### Aim
Your output is the lines from the first one to the one containing "paint(0.30 * open_", repeated exactly, with images left out.

• • •

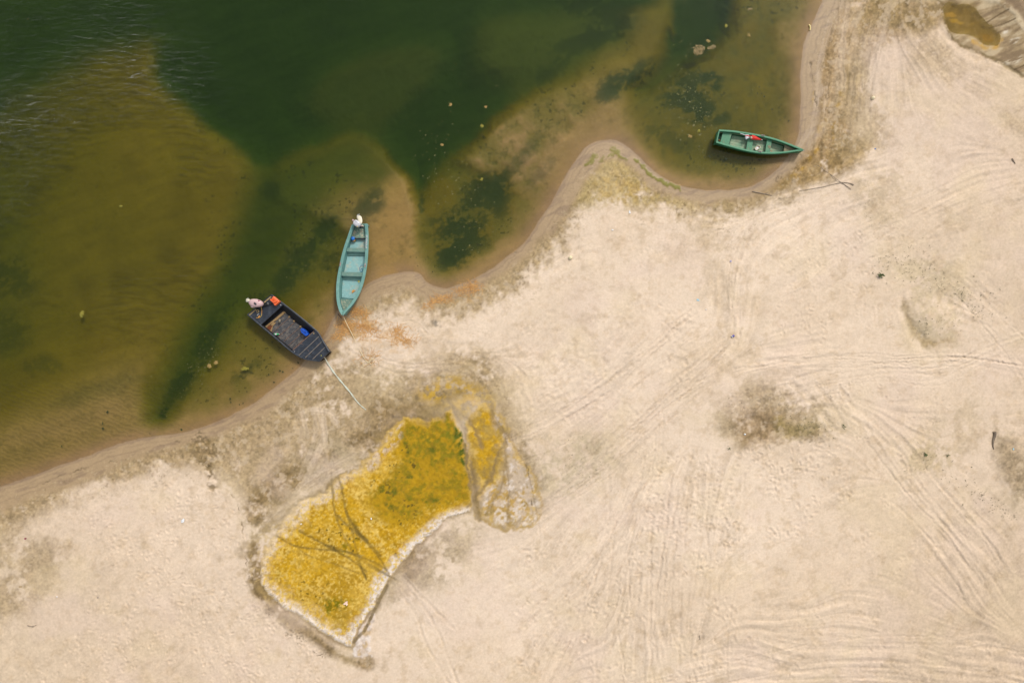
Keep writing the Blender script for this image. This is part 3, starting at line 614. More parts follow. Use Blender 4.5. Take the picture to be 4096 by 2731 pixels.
# crumbly texture of everything damp, at the size of a hand
dmp = np.clip((dry[0] - C[..., 0]) / (dry[0] - dampd[0]), 0, 1) * (1 - band) * (SD > 0) * (1 - zone) * (1 - p2)
C *= (1 + 0.30 * dmp * fbm(4.5, 2, 80) + 0.22 * dmp * fbm(13, 3, 81))[..., None]
halo2 = sstep(-75, -10, np.maximum(psd, ssd - 15)) * sstep(1260, 1180, X)
paint(0.55 * dmp * (1 - 0.8 * halo2) * sstep(0.25, 0.7, fbm(14, 4, 83) + 0.4 * NC + 0.3 * ND), alb(226, 202, 170))
paint(0.5 * dmp * sstep(0.3, 0.8, fbm(18, 4, 82, ang=-0.7, ax=2.5)), alb(150, 126, 84)); paint(0.55 * halo2 * (1 - zone) * np.clip(tl * 1.5 + sstep(700, 600, X) + sstep(1000, 900, Y), 0, 1) * sstep(-0.5, 0.4, NA + 0.5 * NB), alb(156, 132, 88))
Z += 0.012 * dmp * fbm(6, 3, 84)
open_ = drym * (1 - pool) * (1 - slab) * (1 - chip) * (1 - p2)
C *= (1 + 0.04 * fbm(260, 4, 85) * open_)[..., None]
paint(0.30 * open_ * sstep(0.1, 0.8, fbm(120, 4, 86)), alb(236, 210, 190)); paint(0.25 * open_ * sstep(0.1, 0.8, fbm(90, 4, 87)), alb(236, 212, 170))

# ---- bed of the river
wm = sstep(3, -3, SD)
B = np.empty_like(C); B[:] = alb(184, 146, 92)
def bpaint(mask, col):
    global B
    B += (col - B) * np.clip(mask, 0, 1)[..., None]
bpaint(sstep(0.06, 0.30, depth), alb(154, 122, 26))
bpaint(0.55 * sstep(0.1, 0.7, fbm(150, 4, 101)) * sstep(0.1, 0.25, depth), alb(136, 106, 8))
bpaint(sstep(0.45, 0.85, depth), alb(94, 104, 52))
bpaint(0.9 * poly([(1120, 60), (1250, 30), (1410, 30), (1420, 90), (1330, 150), (1200, 200), (1090, 180)], -50, 30), alb(100, 102, 40))
bpaint(0.8 * poly([(1000, 120), (992, 190), (935, 242), (850, 292), (760, 282), (700, 226), (800, 150)], -50, 40), alb(88, 92, 44))
GR1 = poly([(596, 398), (650, 404), (720, 450), (780, 500), (790, 560), (720, 620), (640, 690), (560, 760), (478, 840), (428, 900), (384, 962), (352, 968), (376, 880), (412, 792), (452, 722), (502, 640), (548, 545), (574, 452)], -55, 45)
bpaint(0.95 * GR1, alb(98, 98, 4))
bpaint(0.9 * poly([(650, 378), (744, 332), (822, 315), (872, 345), (905, 395), (880, 430), (800, 450), (730, 500), (680, 480), (640, 440)], -60, 50), alb(94, 94, 1))
bpaint(0.8 * poly([(880, 420), (940, 410), (955, 460), (962, 600), (940, 640), (880, 650), (850, 560)], -22, 20), alb(196, 154, 86))
SHL = sstep(0.35, 0.12, depth)
bpaint(0.5 * SHL * sstep(-0.2, 0.8, NC + 0.4 * NA), alb(168, 134, 82))
bpaint(0.4 * SHL * sstep(0.2, 0.8, NB + 0.5 * NA) * sstep(8, 60, dist), alb(142, 114, 62))
bpaint(0.6 * sstep(40, 0, dist) * sstep(-0.4, 0.5, NA), alb(172, 134, 98))
B *= (1 + 0.10 * fbm(14, 3, 70, ang=-0.35, ax=4) + 0.08 * NC)[..., None]
# brown and olive silt
bay = poly([(1450, 240), (1530, 150), (1680, 40), (1760, -60), (1850, -60), (1822, 100), (1818, 240), (1800, 330), (1740, 395), (1650, 420), (1560, 405), (1490, 330)], -24, 30)
bpaint(0.8 * bay * sstep(-0.5, 0.5, NA + 0.3), alb(134, 112, 34)); bpaint(0.5 * bay * sstep(0.1, 0.6, NB), alb(116, 100, 36))
mid = poly([(640, 600), (700, 500), (800, 480), (860, 520), (790, 650), (760, 700), (700, 780), (620, 880), (500, 950), (380, 980), (420, 880), (520, 740)], -30, 30)
bpaint(0.6 * mid * sstep(-0.5, 0.5, NA), alb(140, 120, 48))
mid2 = poly([(975, 440), (1060, 360), (1180, 290), (1240, 330), (1230, 470), (1190, 540), (1120, 610), (1040, 640), (985, 620)], -24, 24)
bpaint(0.8 * mid2 * sstep(-0.6, 0.4, NA), alb(138, 118, 46))
olive = poly([(1030, 400), (1100, 320), (1190, 258), (1290, 205), (1350, 230), (1290, 300), (1230, 360), (1190, 430), (1120, 440)], -30, 30)
bpaint(0.75 * olive * sstep(-0.6, 0.4, NA + 0.3), alb(142, 120, 48)); bpaint(0.5 * olive * sstep(0.0, 0.6, NB + 0.5 * NA), alb(112, 100, 36))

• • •

### Written response
Keep writing the Blender script for this image. This is part 3, starting at line 614. More parts follow. Use Blender 4.5. Take the picture to be 4096 by 2731 pixels.
# crumbly texture of everything damp, at the size of a hand
dmp = np.clip((dry[0] - C[..., 0]) / (dry[0] - dampd[0]), 0, 1) * (1 - band) * (SD > 0) * (1 - zone) * (1 - p2)
C *= (1 + 0.30 * dmp * fbm(4.5, 2, 80) + 0.22 * dmp * fbm(13, 3, 81))[..., None]
halo2 = sstep(-75, -10, np.maximum(psd, ssd - 15)) * sstep(1260, 1180, X)
paint(0.55 * dmp * (1 - 0.8 * halo2) * sstep(0.25, 0.7, fbm(14, 4, 83) + 0.4 * NC + 0.3 * ND), alb(226, 202, 170))
paint(0.5 * dmp * sstep(0.3, 0.8, fbm(18, 4, 82, ang=-0.7, ax=2.5)), alb(150, 126, 84)); paint(0.55 * halo2 * (1 - zone) * np.clip(tl * 1.5 + sstep(700, 600, X) + sstep(1000, 900, Y), 0, 1) * sstep(-0.5, 0.4, NA + 0.5 * NB), alb(156, 132, 88))
Z += 0.012 * dmp * fbm(6, 3, 84)
open_ = drym * (1 - pool) * (1 - slab) * (1 - chip) * (1 - p2)
C *= (1 + 0.04 * fbm(260, 4, 85) * open_)[..., None]
paint(0.30 * open_ * sstep(0.1, 0.8, fbm(120, 4, 86)), alb(236, 210, 190)); paint(0.25 * open_ * sstep(0.1, 0.8, fbm(90, 4, 87)), alb(236, 212, 170))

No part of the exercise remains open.